» **The request**
Carry none of the pictures over; write out the complete data exactly.

» **Dataset content**
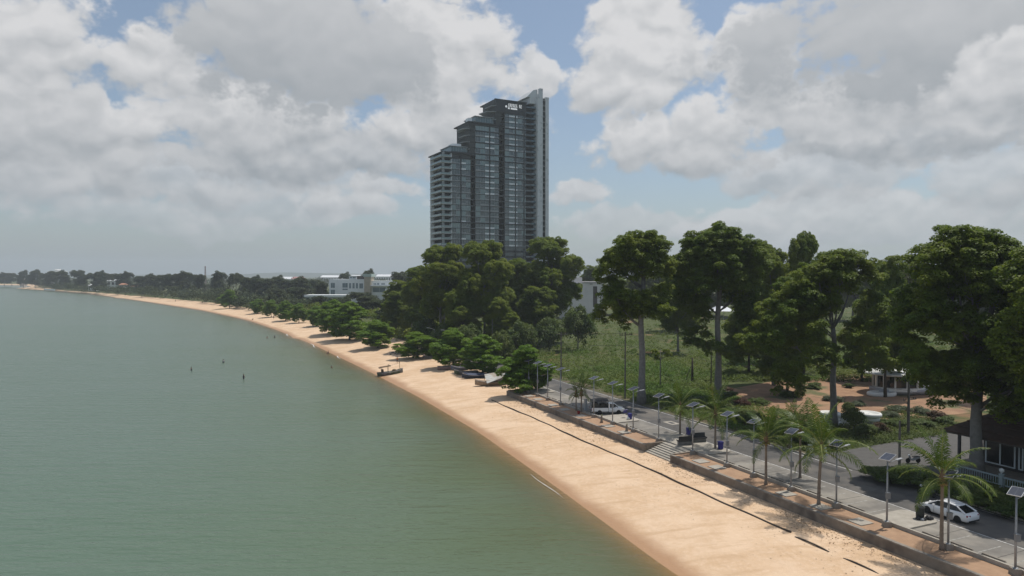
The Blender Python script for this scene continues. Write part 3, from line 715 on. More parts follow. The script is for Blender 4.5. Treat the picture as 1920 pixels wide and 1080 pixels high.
# roofs of the three steps: slab, set-back glass rooms, pointed eaves on the sea side
def roof_step(x0, x1, z, room):
    mb = MB(); bx(mb, x0 - .35, x1, -.45, 20, z - .3, z + .3); mb.build('roof_slab', t_slab, tw)
    mb = MB(); a, b = room
    bx(mb, a, b, 1.2, 15, z + .35, z + 3.4, 0); bx(mb, a - .5, b + .2, .6, 15.5, z + 3.4, z + 3.8, 1)
    for q in np.arange(a, b, 1.5): bx(mb, q, q + .14, 1.08, 1.2, z + .35, z + 3.4, 1)
    mb.build('roof_room', [t_glass[0], t_mid], tw)
roof_step(0, 18.9, ZT[0], (5.2, 15.1)); roof_step(15.2, 36.6, ZT[1], (19.5, 30.6))
mb = MB(); bx(mb, 7, 12, 3, 9, ZT[0] + 3.8, ZT[0] + 5.4); bx(mb, 16, 18, 2, 6, ZT[1] + .35, ZT[1] + 2.6); mb.build('roof_plant', t_ledge, tw)
for x0, zs in ((15.2, (88.8, 92.6, 96.2, 99.8)), (31, (106.2, 110.4, 113.8))):
    mb = MB(); bx(mb, x0, x0 + 4, .2, 16, zs[0] - 3, zs[-1] + 3.6); mb.build('side_wall', t_dark, tw)
    for i, z in enumerate(zs):
        L = 2.2 + (i % 2) * 1.2 + (2.4 if (x0 > 30 and i == 1) else 0)
        mb = MB(); mb.prism([(x0 + .3, -.6), (x0 + .3, 14), (x0 - L, 9), (x0 - L * .8, 1.5)], z, z + .35); mb.build('eave_slab', t_mid, tw)
# top storey with its lit sign
mb = MB(); bx(mb, 31, 50.5, -.6, 20, 117.2, 117.7); bx(mb, 31.2, 50.2, -.1, .42, 110.2, 110.9); mb.build('roof_slab', t_slab, tw)
mb = MB(); bx(mb, 31, 36.9, -.35, .42, 111, 117.2); bx(mb, 36.9, 50.2, -.12, .42, 110.9, 117.2); mb.build('sign_wall', mat('sign_wall', (.028, .034, .038), .6), tw)
sg = mat('sign_white', (.8, .8, .8), .5, emit=((1, 1, 1), .35))
mb = MB()
mb.lathe([(.01, -.06), (.62, -.06), (.62, .06), (.01, .06)], 16)
o = mb.build('sign_disc', sg, tw); o.location = (37.6, -.2, 114.2); o.rotation_euler = (R(90), 0, 0)
mb = MB()
for i, x in enumerate(np.arange(39.0, 47.2, .95)):
    if i in (6,): continue
    bx(mb, x, x + .22, -.26, -.14, 114.1, 115.9); bx(mb, x + .22, x + .62, -.26, -.14, 115.55, 115.9); bx(mb, x + .22, x + .62, -.26, -.14, 114.85, 115.1)
    if i % 2: bx(mb, x + .48, x + .66, -.26, -.14, 114.1, 114.85)
    else: bx(mb, x + .22, x + .62, -.26, -.14, 114.1, 114.4)
bx(mb, 40.4, 44.4, -.26, -.14, 112.9, 113.7); bx(mb, 38.7, 39.7, -.26, -.14, 112.9, 113.8); mb.build('sign_lettering', sg, tw)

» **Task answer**
The Blender Python script for this scene continues. Write part 3, from line 715 on. More parts follow. The script is for Blender 4.5. Treat the picture as 1920 pixels wide and 1080 pixels high.
# roofs of the three steps: slab, set-back glass rooms, pointed eaves on the sea side
def roof_step(x0, x1, z, room):
    mb = MB(); bx(mb, x0 - .35, x1, -.45, 20, z - .3, z + .3); mb.build('roof_slab', t_slab, tw)
    mb = MB(); a, b = room
    bx(mb, a, b, 1.2, 15, z + .35, z + 3.4, 0); bx(mb, a - .5, b + .2, .6, 15.5, z + 3.4, z + 3.8, 1)
    for q in np.arange(a, b, 1.5): bx(mb, q, q + .14, 1.08, 1.2, z + .35, z + 3.4, 1)
    mb.build('roof_room', [t_glass[0], t_mid], tw)
roof_step(0, 18.9, ZT[0], (5.2, 15.1)); roof_step(15.2, 36.6, ZT[1], (19.5, 30.6))
mb = MB(); bx(mb, 7, 12, 3, 9, ZT[0] + 3.8, ZT[0] + 5.4); bx(mb, 16, 18, 2, 6, ZT[1] + .35, ZT[1] + 2.6); mb.build('roof_plant', t_ledge, tw)
for x0, zs in ((15.2, (88.8, 92.6, 96.2, 99.8)), (31, (106.2, 110.4, 113.8))):
    mb = MB(); bx(mb, x0, x0 + 4, .2, 16, zs[0] - 3, zs[-1] + 3.6); mb.build('side_wall', t_dark, tw)
    for i, z in enumerate(zs):
        L = 2.2 + (i % 2) * 1.2 + (2.4 if (x0 > 30 and i == 1) else 0)
        mb = MB(); mb.prism([(x0 + .3, -.6), (x0 + .3, 14), (x0 - L, 9), (x0 - L * .8, 1.5)], z, z + .35); mb.build('eave_slab', t_mid, tw)
# top storey with its lit sign
mb = MB(); bx(mb, 31, 50.5, -.6, 20, 117.2, 117.7); bx(mb, 31.2, 50.2, -.1, .42, 110.2, 110.9); mb.build('roof_slab', t_slab, tw)
mb = MB(); bx(mb, 31, 36.9, -.35, .42, 111, 117.2); bx(mb, 36.9, 50.2, -.12, .42, 110.9, 117.2); mb.build('sign_wall', mat('sign_wall', (.028, .034, .038), .6), tw)
sg = mat('sign_white', (.8, .8, .8), .5, emit=((1, 1, 1), .35))
mb = MB()
mb.lathe([(.01, -.06), (.62, -.06), (.62, .06), (.01, .06)], 16)
o = mb.build('sign_disc', sg, tw); o.location = (37.6, -.2, 114.2); o.rotation_euler = (R(90), 0, 0)
mb = MB()
for i, x in enumerate(np.arange(39.0, 47.2, .95)):
    if i in (6,): continue
    bx(mb, x, x + .22, -.26, -.14, 114.1, 115.9); bx(mb, x + .22, x + .62, -.26, -.14, 115.55, 115.9); bx(mb, x + .22, x + .62, -.26, -.14, 114.85, 115.1)
    if i % 2: bx(mb, x + .48, x + .66, -.26, -.14, 114.1, 114.85)
    else: bx(mb, x + .22, x + .62, -.26, -.14, 114.1, 114.4)
bx(mb, 40.4, 44.4, -.26, -.14, 112.9, 113.7); bx(mb, 38.7, 39.7, -.26, -.14, 112.9, 113.8); mb.build('sign_lettering', sg, tw)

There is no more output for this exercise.